Base Year Revision Adds Uncertainty
The bank has clarified that its projections are based on the existing GDP base year, noting that upcoming changes could alter the broader picture. The Ministry of Statistics and Programme Implementation is set to release GDP data using a revised base year of 2022–23.
Revisions to the base year are a routine statistical exercise aimed at better reflecting the current structure of the economy. However, such updates can lead to adjustments in previously published growth rates, making year-on-year comparisons more complex in the short term.
Outlook for FY26 and Beyond
Despite uncertainties linked to statistical revisions, the overall growth outlook for FY26 remains stable, according to the report. Early signals for FY27 also indicate that economic momentum may continue, supported by domestic demand and policy measures.

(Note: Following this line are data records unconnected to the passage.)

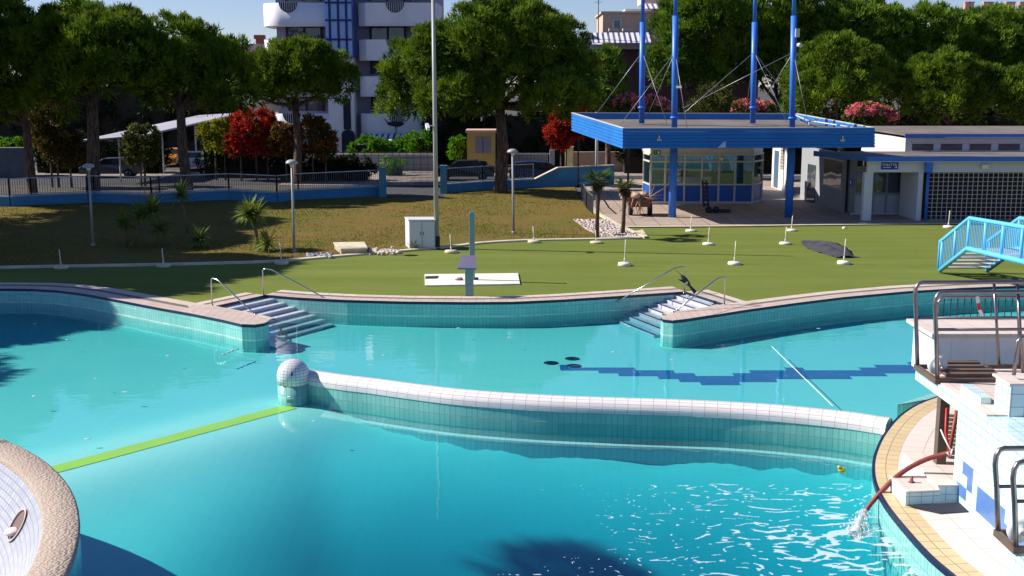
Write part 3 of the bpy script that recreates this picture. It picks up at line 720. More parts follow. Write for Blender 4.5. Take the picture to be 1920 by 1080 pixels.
# ================================================================== FOOTBRIDGE
M_bl = plain('light_blue_paint', S(96, 186, 232), .42, .08, 1.2, dirt=S(80, 160, 214))
t = thing('footbridge', 'light blue railed footbridge with open treads over the pool edge', 'footbridge', (16, 40, 0))
BX0 = 15.5
def side(X, name):
    b0 = PX(1762, 512, BX0); b1 = PX(1814, 466, BX0); b2 = PX(1920, 491, BX0)
    P0 = Vector((X, b0.y, .1)); P1 = Vector((X, b1.y, b1.z)); dirv = (b2 - b1); P2 = Vector((X, b1.y, b1.z)) + Vector((0, dirv.y, dirv.z)) * 2.2; 
    hr = 1.04; up = Vector((0, 0, hr))
    mb = MB().tube([P0, P1, P2], .085, 10); mb.build('stringer', M_bl, t)
    mb = MB().tube([P0 + Vector((0, .12, .0)), P0 + up + Vector((0, .12, 0)), P1 + up, P2 + up], .07, 10); mb.build('handrail', M_bl, t)
    posts = [(P0, P1, .02), (P0, P1, .52), (P0, P1, 1.0)] + [(P1, P2, k / 7) for k in range(1, 8)]
    for A, B, s in posts:
        q = A.lerp(B, s); MB().tube([q - Vector((0, 0, .08 if s != .02 else .1)), q + up], .055, 8).build('post', M_bl, t)
    mb = MB()
    for A, B, n_ in ((P0, P1, 17), (P1, P2, 74)):
        for k in range(1, n_): q = A.lerp(B, k / n_); mb.tube([q, q + up], .013, 5, caps=False)
    mb.tube([P1 + up * .92, P2 + up * .92], .016, 5)
    mb.build('balusters', M_bl, t)
    return P0, P1, P2
p0, p1_, p2_ = side(BX0, 'l'); r0_, r1_, r2_ = side(BX0 + 1.7, 'r')
M_tread = plain('pale_treads', S(196, 190, 184), .6, .1, 2, dirt=S(150, 140, 130))
for k in range(6):
    s = (k + .7) / 6.4; a, b = p0.lerp(p1_, s), r0_.lerp(r1_, s); MB().box(a.x + .09, b.x - .09, a.y - .15, a.y + .15, a.z - .0, a.z + .05).build('tread', M_tread, t)
mb = MB(); mb.hexa([p1_ + Vector((.09, 0, -.04)), r1_ + Vector((-.09, 0, -.04)), r2_ + Vector((-.09, 0, -.04)), p2_ + Vector((.09, 0, -.04)), p1_ + Vector((.09, 0, .03)), r1_ + Vector((-.09, 0, .03)), r2_ + Vector((-.09, 0, .03)), p2_ + Vector((.09, 0, .03))]); mb.build('deck', M_tread, t)
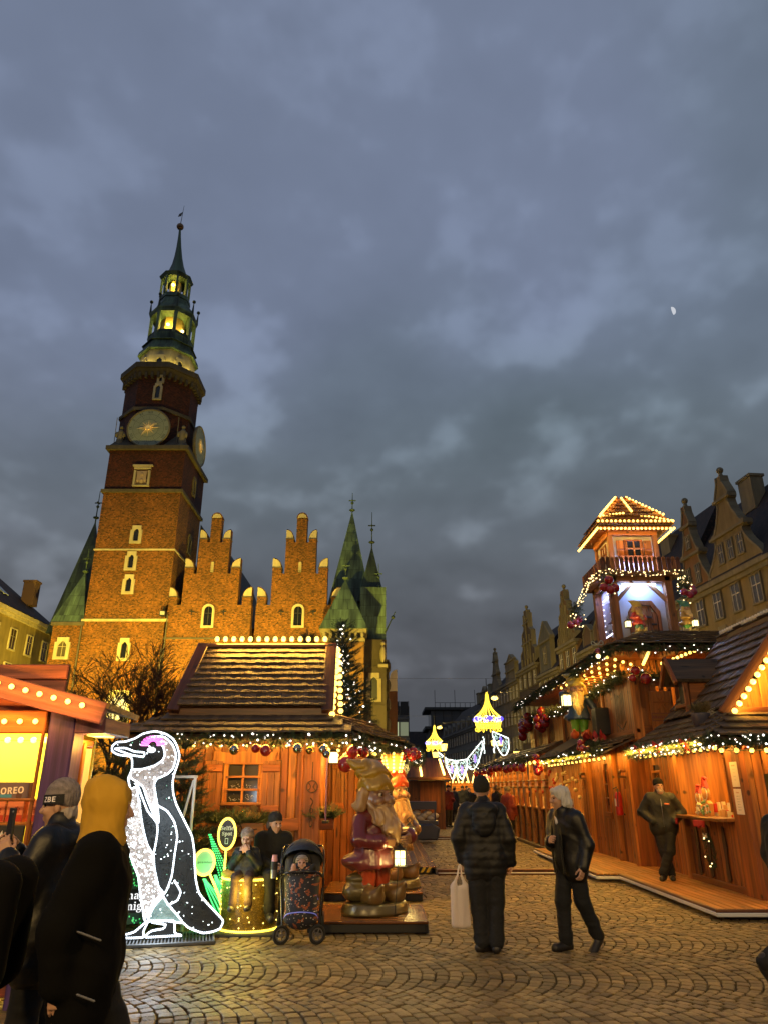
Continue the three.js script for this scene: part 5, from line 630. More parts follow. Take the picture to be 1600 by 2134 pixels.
// platform
{
  const th = thing('wooden_platform', 'raised plank platform with white edge strip along the right huts', 'platform', [5.4, 0, -14]); const B = [wood(0.5, 0.27, 0.09, 0.4), wood(0.44, 0.23, 0.07, 0.45), wood(0.55, 0.3, 0.1, 0.4)];
  deck(th, 'planking', 4.55, 6.0, -15.3, -11.0, 0.16, 11, B); deck(th, 'planking', 4.1, 6.0, -21.5, -15.32, 0.16, 14, B);
  wp('edge_strip', new MB().box(0.03, 0.05, 4.3, 4.53, 0.09, -13.15).box(1.5, 0.05, 0.03, 5.26, 0.09, -10.98).box(0.46, 0.05, 0.03, 4.32, 0.09, -15.28).box(0.03, 0.05, 6.2, 4.09, 0.09, -18.4), std(0.6, 0.6, 0.6, 0.35), th); wp('edge_board', new MB().box(0.025, 0.04, 4.3, 4.535, 0.135, -13.15).box(1.5, 0.04, 0.025, 5.26, 0.135, -10.985), M.brown, th);
  const f = new MB(); for (const zz of [-11.3, -12.4, -13.5, -14.6]) f.box(0.12, 0.06, 0.3, 4.75, 0.03, zz); f.box(1.2, 0.06, 0.1, 5.3, 0.03, -11.2); wp('bearer', f, M.darkwood, th); stuff(th.children.at(-1));
}
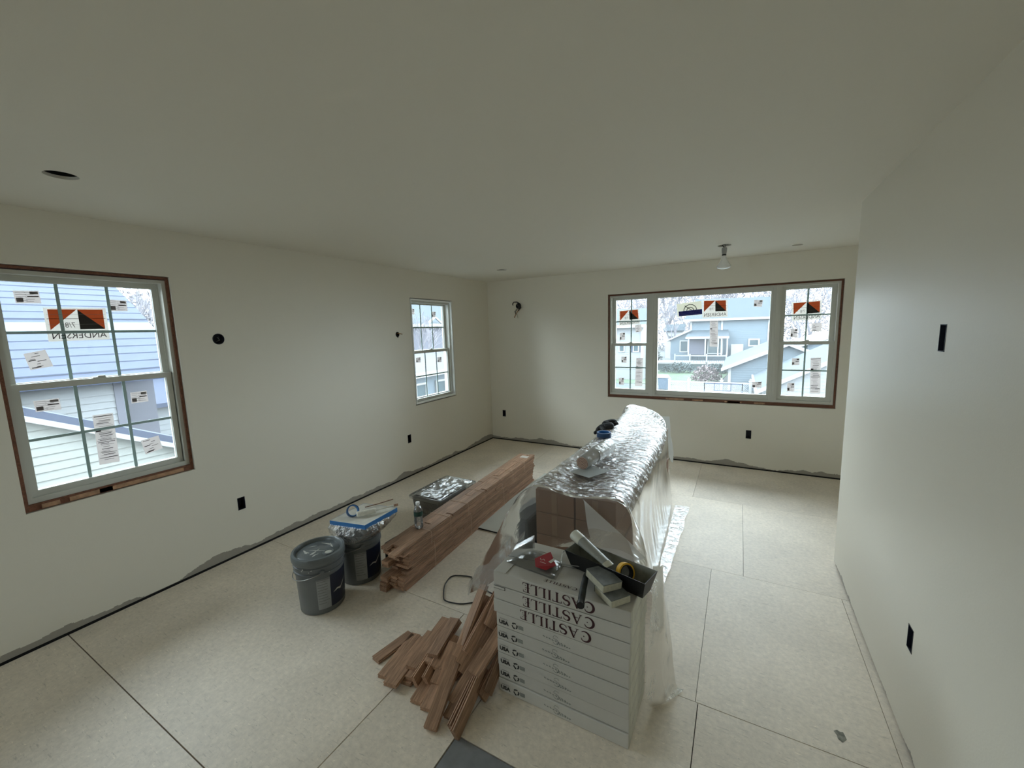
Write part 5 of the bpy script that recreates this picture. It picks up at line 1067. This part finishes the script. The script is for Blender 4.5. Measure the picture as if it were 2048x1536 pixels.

However, economists caution that annual growth projections may need recalibration once the impact of the new base year is fully understood. The upcoming data release is therefore expected to provide important clarity not only for the third quarter but also for the broader assessment of India’s economic trajectory.
Market participants, policymakers, and investors will be examining the revised figures closely to gauge trends in economic performance, inflation dynamics, and sectoral contributions.
The forthcoming GDP announcement is likely to play a significant role in shaping expectations for policy decisions and investment planning in the months ahead.